Approaching Being as Self-Concealing     3

Determining what Heidegger means by ‘the self-concealing of being’ is my task in this book. I interpret a range of Heidegger’s texts from over the course of his career, but my goal is not to give a history of the idea of being’s self-concealing in Heidegger’s thought—why he introduces it and when, how and why his treatment of it changes or develops over time. My goal is more modest and preliminary: to identify what phenomenon, or phenomena, Heidegger is most plausibly talking about. I do this by surveying various candidates for the self-concealing of being and eliminating what is not a self-concealing and what is not a concealing of being. What remains should be the self-concealing of being. My method is accordingly less narrative than is usual in philosophical monographs and more taxonomical: I sort the various things that Heidegger says about concealing and concealment, cataloguing, and categorising them.2 Having distinguished the self-concealing of being from other related phenomena, I conclude by assessing what this phenomenon means for the project of asking, ‘What’s up with being?’.

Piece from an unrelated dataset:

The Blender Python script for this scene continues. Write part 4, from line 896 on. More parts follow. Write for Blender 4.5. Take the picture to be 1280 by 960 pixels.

This book is indebted to Joan Stambaugh’s 1992 work, The Finitude of Being, in ways that are not obvious—particularly given that The Finitude of Being appears only once in the notes.3 First, Stambaugh raises the question of the sense in which, for Heidegger, being is finite, and she pursues that question by drawing distinctions between various types of concealment. My project is an heir to Stambaugh’s, and it was inspired in part by my own dissatisfaction with her answers to the question. Second, Stambaugh’s extensive references to the relevant Heideggerian texts that were available at the time she was writing were an invaluable resource and starting

2 Heidegger might be taken to reject my classificatory approach as too calculative. He says in particular with regard to concealment: ‘It would [. . .] be an error to claim that the rich essence of concealedness [Verborgenheit] could be gained just by counting the sundry modes of concealment [Verbergung], under the guidance of the various “word meanings”. If we speak of “kinds” of concealment [Verbergung] we do not mean that there would be a genus, “concealment [Verbergung] in general”, to which then, following the schema of the usual logical classification, various species and their sub-species and variations would be subordinated’ (P: 64/GA54: 94). But if Heidegger’s general point is that ‘the connection among the kinds of concealedness [Verborgenheit] is a historical one’ (P: 64/GA54: 94) rather than a lexical one, then in order to work out that history we must first distinguish among the kinds of concealedness phenomenologically, which is precisely what I undertake to do here.

3 Joan Stambaugh, The Finitude of Being.